Several other important autobiographical pieces are "Interview with Professor Thomas F. Torrance," in Different Gospels, ed. Alan Walker (London: Hodder & Stoughton, #1988-500), pp. 42-54; Michael Bauman, "Thomas Torrance," in Roundtable Conversations with European Theologians (Grand Rapids: Baker Books, #1990-530), pp. 111-118; and R.D. Kernohan, "Tom Torrance: The Man and Reputation," Life and Work 32, no. 5 (May, #1976-TFT-3): 14-16.
There are two unpublished autobiographical essays worthy of note. One is Torrance's unpublished Journal of My Visit to Hong Kong, Chengdu and Wenchuan, April 22 - June 3, 1994, which is eighty-four single-spaced pages in length (#U-TFT-2).

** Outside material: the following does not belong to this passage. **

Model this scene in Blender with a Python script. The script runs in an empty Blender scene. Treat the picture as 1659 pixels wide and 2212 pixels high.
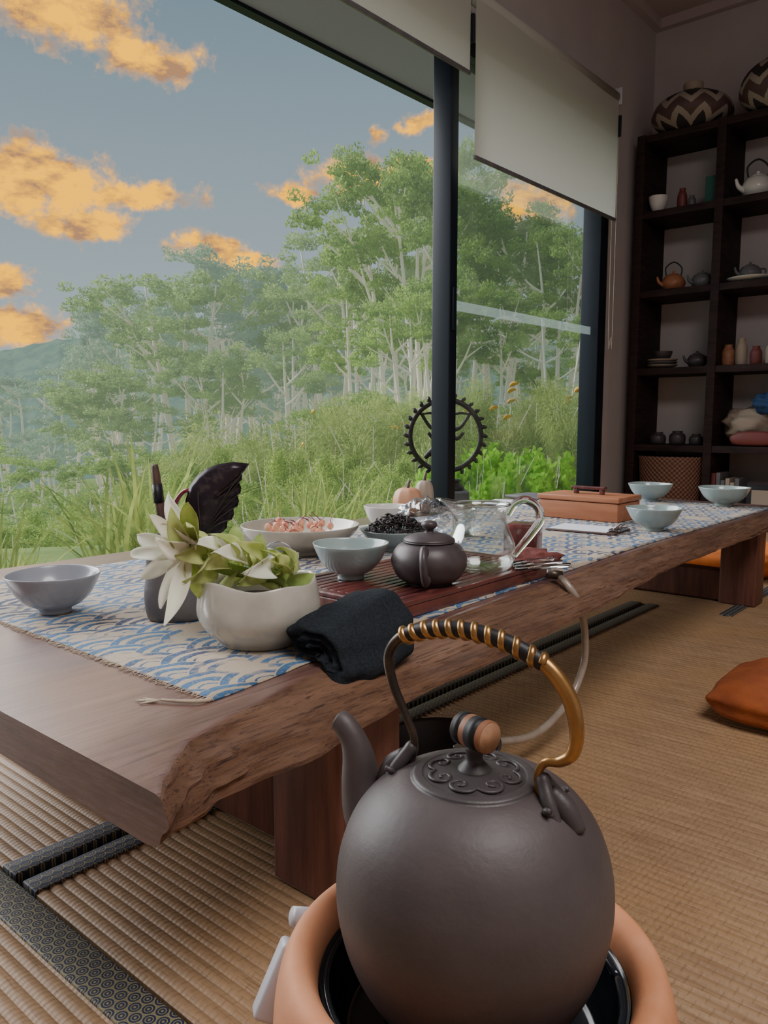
import bpy, math, random
from mathutils import Vector, Matrix, noise as mnoise
random.seed(7)
YAW=math.radians(-49.5)
CA,SA=math.cos(YAW),math.sin(YAW)
def W(x,y,z=0):
    # survey coordinates (metres right / ahead of the tripod point) -> room axes
    return (CA*x-SA*y, SA*x+CA*y, z)
col=bpy.context.scene.collection
T=.39
# ------------------------------------------------------------------ helpers
class NG:
    def __init__(s,nt): s.nt=nt
    def n(s,t): return s.nt.nodes.new(t)
    def l(s,a,b): s.nt.links.new(a,b)
    def put(s,sock,v):
        if isinstance(v,bpy.types.NodeSocket): s.l(v,sock)
        else: sock.default_value=v
    def m(s,op,a,b=None,c=None,clamp=False):
        k=s.n('ShaderNodeMath'); k.operation=op; k.use_clamp=clamp
        s.put(k.inputs[0],a)
        if b is not None: s.put(k.inputs[1],b)
        if c is not None: s.put(k.inputs[2],c)
        return k.outputs[0]
    def mix(s,f,a,b):
        k=s.n('ShaderNodeMix'); k.data_type='RGBA'
        s.put(k.inputs[0],f); s.put(k.inputs[6],a if not isinstance(a,tuple) else (*a[:3],1)); s.put(k.inputs[7],b if not isinstance(b,tuple) else (*b[:3],1))
        return k.outputs[2]
    def obj(s):
        return s.n('ShaderNodeTexCoord').outputs['Object']
    def noise(s,vec,scale,detail=4,rough=.55,stretch=None):
        if stretch:
            mp=s.n('ShaderNodeMapping'); s.l(vec,mp.inputs[0]); mp.inputs['Scale'].default_value=stretch; vec=mp.outputs[0]
        k=s.n('ShaderNodeTexNoise'); s.l(vec,k.inputs['Vector']); k.inputs['Scale'].default_value=scale
        k.inputs['Detail'].default_value=detail; k.inputs['Roughness'].default_value=rough
        return k.outputs[0]
    def ramp(s,f,a,b):
        k=s.n('ShaderNodeMapRange'); s.put(k.inputs[0],f); k.inputs[1].default_value=a; k.inputs[2].default_value=b
        return k.outputs[0]
    def bump(s,h,st,dist=.01):
        k=s.n('ShaderNodeBump'); s.l(h,k.inputs['Height']); k.inputs['Strength'].default_value=st; k.inputs['Distance'].default_value=dist
        return k.outputs[0]
def newmat(name):
    m=bpy.data.materials.new(name); m.use_nodes=True
    g=NG(m.node_tree); b=m.node_tree.nodes['Principled BSDF']
    return m,g,b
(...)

It is an account of his trip to the remote Minshan mountains of the Wenchuan area of China where he personally delivered a large gift of money to the indigenous Qiang people so that they could rebuild churches his father had established in the early twentieth century, which had been destroyed by Mao's forces in 1935. Torrance was in his eighties at the time.
The other is titled Itinerarium in Mentis Deum and is an eighteen-page treatment of Torrance's early intellectual development during his years at Edinburgh University (#U-TFT-3). Both essays should be available in the collection of Torrance's unpublished materials assembled at Princeton Theological Seminary (#W-TFT-1).